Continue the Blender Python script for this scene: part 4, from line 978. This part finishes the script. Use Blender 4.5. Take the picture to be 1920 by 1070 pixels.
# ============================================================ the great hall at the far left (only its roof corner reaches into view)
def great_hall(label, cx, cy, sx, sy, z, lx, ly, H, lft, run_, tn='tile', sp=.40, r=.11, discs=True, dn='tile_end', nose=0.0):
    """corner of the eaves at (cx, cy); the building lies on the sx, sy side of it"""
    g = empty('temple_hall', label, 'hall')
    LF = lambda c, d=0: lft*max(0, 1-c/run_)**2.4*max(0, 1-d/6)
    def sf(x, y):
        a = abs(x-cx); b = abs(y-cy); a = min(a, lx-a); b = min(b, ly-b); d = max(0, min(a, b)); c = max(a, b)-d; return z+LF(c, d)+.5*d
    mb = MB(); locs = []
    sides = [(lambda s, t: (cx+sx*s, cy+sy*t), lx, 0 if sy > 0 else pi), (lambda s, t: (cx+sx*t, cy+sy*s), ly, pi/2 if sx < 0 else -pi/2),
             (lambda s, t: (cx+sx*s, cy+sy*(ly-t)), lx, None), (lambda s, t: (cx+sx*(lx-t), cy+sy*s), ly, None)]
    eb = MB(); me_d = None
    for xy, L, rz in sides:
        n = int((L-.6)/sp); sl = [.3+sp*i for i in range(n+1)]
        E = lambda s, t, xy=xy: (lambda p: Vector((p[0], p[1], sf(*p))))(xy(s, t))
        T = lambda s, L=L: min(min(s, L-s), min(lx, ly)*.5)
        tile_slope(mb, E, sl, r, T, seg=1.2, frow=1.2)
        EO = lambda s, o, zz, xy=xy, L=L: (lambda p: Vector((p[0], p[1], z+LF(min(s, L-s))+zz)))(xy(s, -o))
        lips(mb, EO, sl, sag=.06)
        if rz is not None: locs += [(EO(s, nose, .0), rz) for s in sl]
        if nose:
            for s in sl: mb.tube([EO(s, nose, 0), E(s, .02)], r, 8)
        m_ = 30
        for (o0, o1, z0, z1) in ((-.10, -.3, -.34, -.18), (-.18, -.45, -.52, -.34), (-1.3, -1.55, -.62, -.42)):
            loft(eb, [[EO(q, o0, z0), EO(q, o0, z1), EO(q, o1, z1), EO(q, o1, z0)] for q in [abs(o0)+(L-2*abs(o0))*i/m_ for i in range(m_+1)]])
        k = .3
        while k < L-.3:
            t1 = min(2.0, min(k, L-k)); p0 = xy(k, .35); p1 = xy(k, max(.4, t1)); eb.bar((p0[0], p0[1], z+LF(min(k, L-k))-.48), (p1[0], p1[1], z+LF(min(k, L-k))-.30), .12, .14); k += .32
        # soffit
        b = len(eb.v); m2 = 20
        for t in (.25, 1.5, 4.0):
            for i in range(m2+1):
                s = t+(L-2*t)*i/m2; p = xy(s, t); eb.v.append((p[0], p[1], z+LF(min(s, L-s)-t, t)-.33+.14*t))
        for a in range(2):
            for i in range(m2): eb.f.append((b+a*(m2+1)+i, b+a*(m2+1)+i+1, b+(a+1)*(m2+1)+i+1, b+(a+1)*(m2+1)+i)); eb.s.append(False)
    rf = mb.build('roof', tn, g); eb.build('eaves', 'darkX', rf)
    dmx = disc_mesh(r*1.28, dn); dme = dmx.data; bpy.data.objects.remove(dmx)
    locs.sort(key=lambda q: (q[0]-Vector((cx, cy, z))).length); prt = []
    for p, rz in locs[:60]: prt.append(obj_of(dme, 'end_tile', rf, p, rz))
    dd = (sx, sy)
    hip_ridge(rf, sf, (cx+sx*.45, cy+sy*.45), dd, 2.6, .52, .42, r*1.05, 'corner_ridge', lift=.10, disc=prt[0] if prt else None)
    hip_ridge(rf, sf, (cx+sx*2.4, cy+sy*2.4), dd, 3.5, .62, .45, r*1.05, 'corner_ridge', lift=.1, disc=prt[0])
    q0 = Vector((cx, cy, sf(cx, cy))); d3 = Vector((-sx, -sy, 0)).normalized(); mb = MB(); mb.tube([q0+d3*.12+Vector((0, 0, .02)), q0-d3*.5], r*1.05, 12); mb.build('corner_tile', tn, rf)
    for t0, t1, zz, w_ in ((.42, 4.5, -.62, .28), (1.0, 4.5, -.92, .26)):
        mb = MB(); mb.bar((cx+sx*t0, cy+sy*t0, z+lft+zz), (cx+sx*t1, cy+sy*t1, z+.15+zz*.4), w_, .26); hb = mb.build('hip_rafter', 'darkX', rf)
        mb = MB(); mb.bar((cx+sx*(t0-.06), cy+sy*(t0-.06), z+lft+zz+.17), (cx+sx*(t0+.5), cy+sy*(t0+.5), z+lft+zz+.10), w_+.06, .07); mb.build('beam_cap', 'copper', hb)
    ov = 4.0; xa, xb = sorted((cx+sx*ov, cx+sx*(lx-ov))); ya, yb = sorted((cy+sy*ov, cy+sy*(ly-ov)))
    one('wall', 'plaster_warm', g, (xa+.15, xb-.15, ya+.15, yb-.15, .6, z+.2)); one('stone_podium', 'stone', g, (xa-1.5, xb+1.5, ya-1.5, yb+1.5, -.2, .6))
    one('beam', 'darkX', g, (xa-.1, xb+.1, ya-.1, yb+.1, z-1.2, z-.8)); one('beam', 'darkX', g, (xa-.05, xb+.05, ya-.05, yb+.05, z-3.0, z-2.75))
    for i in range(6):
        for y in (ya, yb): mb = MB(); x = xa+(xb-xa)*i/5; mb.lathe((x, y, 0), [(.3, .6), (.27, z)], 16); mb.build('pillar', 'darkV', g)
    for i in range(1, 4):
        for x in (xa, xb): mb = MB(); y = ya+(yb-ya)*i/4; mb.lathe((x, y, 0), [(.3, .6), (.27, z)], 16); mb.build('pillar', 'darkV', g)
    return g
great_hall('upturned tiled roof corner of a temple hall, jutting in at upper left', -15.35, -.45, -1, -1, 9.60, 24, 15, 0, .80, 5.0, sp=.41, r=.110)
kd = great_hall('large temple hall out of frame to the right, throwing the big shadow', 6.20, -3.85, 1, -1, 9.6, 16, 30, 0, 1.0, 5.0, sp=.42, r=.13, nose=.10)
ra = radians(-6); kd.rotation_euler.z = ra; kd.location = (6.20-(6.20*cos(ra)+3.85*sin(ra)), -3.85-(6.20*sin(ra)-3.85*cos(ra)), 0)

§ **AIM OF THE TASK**
Give the listing above again, word for word.

§ **RESPONSE TO THE EXERCISE**
Continue the Blender Python script for this scene: part 4, from line 978. This part finishes the script. Use Blender 4.5. Take the picture to be 1920 by 1070 pixels.
# ============================================================ the great hall at the far left (only its roof corner reaches into view)
def great_hall(label, cx, cy, sx, sy, z, lx, ly, H, lft, run_, tn='tile', sp=.40, r=.11, discs=True, dn='tile_end', nose=0.0):
    """corner of the eaves at (cx, cy); the building lies on the sx, sy side of it"""
    g = empty('temple_hall', label, 'hall')
    LF = lambda c, d=0: lft*max(0, 1-c/run_)**2.4*max(0, 1-d/6)
    def sf(x, y):
        a = abs(x-cx); b = abs(y-cy); a = min(a, lx-a); b = min(b, ly-b); d = max(0, min(a, b)); c = max(a, b)-d; return z+LF(c, d)+.5*d
    mb = MB(); locs = []
    sides = [(lambda s, t: (cx+sx*s, cy+sy*t), lx, 0 if sy > 0 else pi), (lambda s, t: (cx+sx*t, cy+sy*s), ly, pi/2 if sx < 0 else -pi/2),
             (lambda s, t: (cx+sx*s, cy+sy*(ly-t)), lx, None), (lambda s, t: (cx+sx*(lx-t), cy+sy*s), ly, None)]
    eb = MB(); me_d = None
    for xy, L, rz in sides:
        n = int((L-.6)/sp); sl = [.3+sp*i for i in range(n+1)]
        E = lambda s, t, xy=xy: (lambda p: Vector((p[0], p[1], sf(*p))))(xy(s, t))
        T = lambda s, L=L: min(min(s, L-s), min(lx, ly)*.5)
        tile_slope(mb, E, sl, r, T, seg=1.2, frow=1.2)
        EO = lambda s, o, zz, xy=xy, L=L: (lambda p: Vector((p[0], p[1], z+LF(min(s, L-s))+zz)))(xy(s, -o))
        lips(mb, EO, sl, sag=.06)
        if rz is not None: locs += [(EO(s, nose, .0), rz) for s in sl]
        if nose:
            for s in sl: mb.tube([EO(s, nose, 0), E(s, .02)], r, 8)
        m_ = 30
        for (o0, o1, z0, z1) in ((-.10, -.3, -.34, -.18), (-.18, -.45, -.52, -.34), (-1.3, -1.55, -.62, -.42)):
            loft(eb, [[EO(q, o0, z0), EO(q, o0, z1), EO(q, o1, z1), EO(q, o1, z0)] for q in [abs(o0)+(L-2*abs(o0))*i/m_ for i in range(m_+1)]])
        k = .3
        while k < L-.3:
            t1 = min(2.0, min(k, L-k)); p0 = xy(k, .35); p1 = xy(k, max(.4, t1)); eb.bar((p0[0], p0[1], z+LF(min(k, L-k))-.48), (p1[0], p1[1], z+LF(min(k, L-k))-.30), .12, .14); k += .32
        # soffit
        b = len(eb.v); m2 = 20
        for t in (.25, 1.5, 4.0):
            for i in range(m2+1):
                s = t+(L-2*t)*i/m2; p = xy(s, t); eb.v.append((p[0], p[1], z+LF(min(s, L-s)-t, t)-.33+.14*t))
        for a in range(2):
            for i in range(m2): eb.f.append((b+a*(m2+1)+i, b+a*(m2+1)+i+1, b+(a+1)*(m2+1)+i+1, b+(a+1)*(m2+1)+i)); eb.s.append(False)
    rf = mb.build('roof', tn, g); eb.build('eaves', 'darkX', rf)
    dmx = disc_mesh(r*1.28, dn); dme = dmx.data; bpy.data.objects.remove(dmx)
    locs.sort(key=lambda q: (q[0]-Vector((cx, cy, z))).length); prt = []
    for p, rz in locs[:60]: prt.append(obj_of(dme, 'end_tile', rf, p, rz))
    dd = (sx, sy)
    hip_ridge(rf, sf, (cx+sx*.45, cy+sy*.45), dd, 2.6, .52, .42, r*1.05, 'corner_ridge', lift=.10, disc=prt[0] if prt else None)
    hip_ridge(rf, sf, (cx+sx*2.4, cy+sy*2.4), dd, 3.5, .62, .45, r*1.05, 'corner_ridge', lift=.1, disc=prt[0])
    q0 = Vector((cx, cy, sf(cx, cy))); d3 = Vector((-sx, -sy, 0)).normalized(); mb = MB(); mb.tube([q0+d3*.12+Vector((0, 0, .02)), q0-d3*.5], r*1.05, 12); mb.build('corner_tile', tn, rf)
    for t0, t1, zz, w_ in ((.42, 4.5, -.62, .28), (1.0, 4.5, -.92, .26)):
        mb = MB(); mb.bar((cx+sx*t0, cy+sy*t0, z+lft+zz), (cx+sx*t1, cy+sy*t1, z+.15+zz*.4), w_, .26); hb = mb.build('hip_rafter', 'darkX', rf)
        mb = MB(); mb.bar((cx+sx*(t0-.06), cy+sy*(t0-.06), z+lft+zz+.17), (cx+sx*(t0+.5), cy+sy*(t0+.5), z+lft+zz+.10), w_+.06, .07); mb.build('beam_cap', 'copper', hb)
    ov = 4.0; xa, xb = sorted((cx+sx*ov, cx+sx*(lx-ov))); ya, yb = sorted((cy+sy*ov, cy+sy*(ly-ov)))
    one('wall', 'plaster_warm', g, (xa+.15, xb-.15, ya+.15, yb-.15, .6, z+.2)); one('stone_podium', 'stone', g, (xa-1.5, xb+1.5, ya-1.5, yb+1.5, -.2, .6))
    one('beam', 'darkX', g, (xa-.1, xb+.1, ya-.1, yb+.1, z-1.2, z-.8)); one('beam', 'darkX', g, (xa-.05, xb+.05, ya-.05, yb+.05, z-3.0, z-2.75))
    for i in range(6):
        for y in (ya, yb): mb = MB(); x = xa+(xb-xa)*i/5; mb.lathe((x, y, 0), [(.3, .6), (.27, z)], 16); mb.build('pillar', 'darkV', g)
    for i in range(1, 4):
        for x in (xa, xb): mb = MB(); y = ya+(yb-ya)*i/4; mb.lathe((x, y, 0), [(.3, .6), (.27, z)], 16); mb.build('pillar', 'darkV', g)
    return g
great_hall('upturned tiled roof corner of a temple hall, jutting in at upper left', -15.35, -.45, -1, -1, 9.60, 24, 15, 0, .80, 5.0, sp=.41, r=.110)
kd = great_hall('large temple hall out of frame to the right, throwing the big shadow', 6.20, -3.85, 1, -1, 9.6, 16, 30, 0, 1.0, 5.0, sp=.42, r=.13, nose=.10)
ra = radians(-6); kd.rotation_euler.z = ra; kd.location = (6.20-(6.20*cos(ra)+3.85*sin(ra)), -3.85-(6.20*sin(ra)-3.85*cos(ra)), 0)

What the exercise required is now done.